6. Il résulte de l'instruction que la société Groupe Canal + a fait réaliser pour son compte des opérations de prospection commerciale par voie électronique, en contactant des prospects dont les données à caractère personnel avaient été collectées par deux fournisseurs d'accès à internet (FAI) auprès de leurs abonnés. Les personnes concernées étaient invitées à cocher une case dans les formulaires de collecte indiquant leur consentement à l'utilisation de leurs données à caractère personnel à fins de prospection par les " partenaires " des FAI, sans que ces partenaires soient nommément identifiés dans le formulaire de collecte, ni dans une liste accessible par un lien hypertexte, ni par tout autre moyen. La société Groupe Canal +, qui est l'un des partenaires de ces FAI, auprès desquels elle a acquis la liste des personnes concernées, a fait réaliser des opérations de prospection commerciale auprès d'environ 3,9 millions de personnes au cours de l'année 2021 sans procéder à un recueil exprès de leur consentement. La formation restreinte de la CNIL a estimé que cette société avait, ce faisant, commis un manquement à l'obligation de recueillir le consentement des personnes concernées pour la mise en œuvre de prospection commerciale par voie électronique.

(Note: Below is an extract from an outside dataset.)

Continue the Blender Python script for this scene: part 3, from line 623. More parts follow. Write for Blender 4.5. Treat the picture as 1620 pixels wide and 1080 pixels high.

7. Il résulte de ce qui a été dit au point précédent que la société Groupe Canal + est responsable du traitement lié aux opérations de prospection commerciale qu'elle a mises en oeuvre. À ce titre, en application des dispositions citées aux points 3 à 5, elle doit être en mesure de démontrer que les personnes concernées ont donné un consentement éclairé au traitement de leurs données personnelles à cette fin.

8. A l'appui de son pourvoi, la société requérante soutient que le consentement des personnes concernées, recueilli selon les modalités exposées au point 6 par les FAI, était suffisamment éclairé pour qu'elles puissent recevoir de la prospection commerciale par voie électronique pour son compte, dans la mesure où les personnes concernées avaient donné leur accord à l'utilisation de leurs données par des partenaires de ces FAI.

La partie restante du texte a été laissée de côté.